From Barbies to College

My youngest, Kira, turned 19 this week, and honestly, I’m still trying to figure out how that’s possible.

How does it go by so quickly? How do you go from Barbies scattered across the floor to college plans and grown-up conversations? One minute you’re packing school lunches and hunting for tiny plastic shoes, and the next you’re looking at this beautiful young woman and wondering where the years went.

I’ll be sharing two pictures because my heart apparently enjoys emotional damage. One is a recent photo of Kira, and the other is her in kindergarten, all little smiles and big dreams. Side by side, it’s enough to make any mom blink a little too hard.

There’s something about seeing those two versions of her at once that really gets me. The little girl who was just starting out. The young woman she’s become. Same spark. Same heart. Just somehow taller, wiser, and a whole lot closer to the future than I’m prepared for.

Nineteen feels big. It feels like standing in a doorway between the girl she was and the woman she’s becoming. And as proud as I am, there’s still that part of me asking, wasn’t she just in kindergarten? Wasn’t that just yesterday?

Being a mom is strange like that. You spend years in the middle of the chaos, the school runs, the messes, the endless snacks, the little moments that feel ordinary at the time. Then one day you look up and realize those ordinary moments were the magic. They were the years you’d do anything to hold still for just a little longer.

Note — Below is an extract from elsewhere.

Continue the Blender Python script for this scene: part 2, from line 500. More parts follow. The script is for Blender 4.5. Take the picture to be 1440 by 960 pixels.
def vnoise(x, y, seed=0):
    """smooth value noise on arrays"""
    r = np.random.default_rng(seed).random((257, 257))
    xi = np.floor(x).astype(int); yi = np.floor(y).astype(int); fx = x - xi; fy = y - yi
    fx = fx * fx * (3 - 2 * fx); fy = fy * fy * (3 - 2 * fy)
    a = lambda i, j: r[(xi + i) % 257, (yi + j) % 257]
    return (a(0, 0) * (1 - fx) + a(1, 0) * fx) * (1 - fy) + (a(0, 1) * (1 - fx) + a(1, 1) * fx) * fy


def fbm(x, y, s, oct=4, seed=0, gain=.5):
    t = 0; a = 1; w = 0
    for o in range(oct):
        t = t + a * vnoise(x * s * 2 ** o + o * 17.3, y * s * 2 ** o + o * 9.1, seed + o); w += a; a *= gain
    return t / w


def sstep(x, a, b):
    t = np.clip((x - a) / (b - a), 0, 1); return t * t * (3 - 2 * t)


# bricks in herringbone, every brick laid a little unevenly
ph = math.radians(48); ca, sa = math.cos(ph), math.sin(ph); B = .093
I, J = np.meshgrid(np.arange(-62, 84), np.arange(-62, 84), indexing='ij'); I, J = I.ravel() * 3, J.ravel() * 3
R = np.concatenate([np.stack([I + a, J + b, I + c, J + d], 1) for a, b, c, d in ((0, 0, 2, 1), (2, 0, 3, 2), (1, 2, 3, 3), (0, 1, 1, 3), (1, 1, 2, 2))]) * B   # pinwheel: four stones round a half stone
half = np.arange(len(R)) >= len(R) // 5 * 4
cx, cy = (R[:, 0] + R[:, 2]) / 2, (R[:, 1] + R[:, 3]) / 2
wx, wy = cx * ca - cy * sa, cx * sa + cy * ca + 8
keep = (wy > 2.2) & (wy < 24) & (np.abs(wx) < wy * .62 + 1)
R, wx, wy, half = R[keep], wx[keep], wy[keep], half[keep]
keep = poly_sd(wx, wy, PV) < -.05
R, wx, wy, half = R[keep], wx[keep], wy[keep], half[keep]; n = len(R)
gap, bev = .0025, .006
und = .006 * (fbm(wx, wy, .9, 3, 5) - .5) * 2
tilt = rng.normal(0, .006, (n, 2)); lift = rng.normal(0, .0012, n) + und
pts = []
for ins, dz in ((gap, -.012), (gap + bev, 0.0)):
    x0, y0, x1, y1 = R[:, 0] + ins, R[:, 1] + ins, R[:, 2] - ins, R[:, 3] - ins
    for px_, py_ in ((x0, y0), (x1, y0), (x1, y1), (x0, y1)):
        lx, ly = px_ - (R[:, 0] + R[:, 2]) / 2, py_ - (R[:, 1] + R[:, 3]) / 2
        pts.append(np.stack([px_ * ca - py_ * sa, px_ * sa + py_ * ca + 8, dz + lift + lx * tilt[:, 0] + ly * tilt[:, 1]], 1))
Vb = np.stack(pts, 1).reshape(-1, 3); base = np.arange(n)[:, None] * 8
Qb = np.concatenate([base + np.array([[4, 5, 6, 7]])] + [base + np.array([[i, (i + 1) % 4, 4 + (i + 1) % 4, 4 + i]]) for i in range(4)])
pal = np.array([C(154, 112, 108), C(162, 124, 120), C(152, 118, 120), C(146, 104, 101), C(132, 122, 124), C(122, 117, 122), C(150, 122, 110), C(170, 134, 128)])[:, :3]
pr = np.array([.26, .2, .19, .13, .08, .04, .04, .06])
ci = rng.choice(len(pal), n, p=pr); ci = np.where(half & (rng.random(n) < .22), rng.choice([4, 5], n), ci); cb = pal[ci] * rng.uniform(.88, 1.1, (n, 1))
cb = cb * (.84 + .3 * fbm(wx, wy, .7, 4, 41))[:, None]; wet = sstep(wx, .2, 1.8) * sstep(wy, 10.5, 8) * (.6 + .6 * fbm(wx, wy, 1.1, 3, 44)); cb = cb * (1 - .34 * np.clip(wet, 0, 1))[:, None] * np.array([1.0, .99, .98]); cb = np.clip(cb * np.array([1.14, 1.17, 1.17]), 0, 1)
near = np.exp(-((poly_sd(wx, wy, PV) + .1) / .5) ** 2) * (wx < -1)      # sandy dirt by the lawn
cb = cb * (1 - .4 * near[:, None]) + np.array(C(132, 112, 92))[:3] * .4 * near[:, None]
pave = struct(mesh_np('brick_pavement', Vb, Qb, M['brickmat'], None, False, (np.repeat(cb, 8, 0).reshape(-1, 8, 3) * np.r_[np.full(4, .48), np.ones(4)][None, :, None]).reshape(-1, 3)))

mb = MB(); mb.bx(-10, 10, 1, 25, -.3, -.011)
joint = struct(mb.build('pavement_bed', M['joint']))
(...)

I’m so proud of Kira. Proud of the person she is, proud of the path she’s on, proud of the strength and kindness she carries with her. Nineteen looks beautiful on her, even if I’d personally like to request that time slow all the way down.

Happy birthday, Kira. I love you more than words, and I’m so grateful I got to be your mom through Barbies, kindergarten, and now college.

Still not over it. Probably never will be.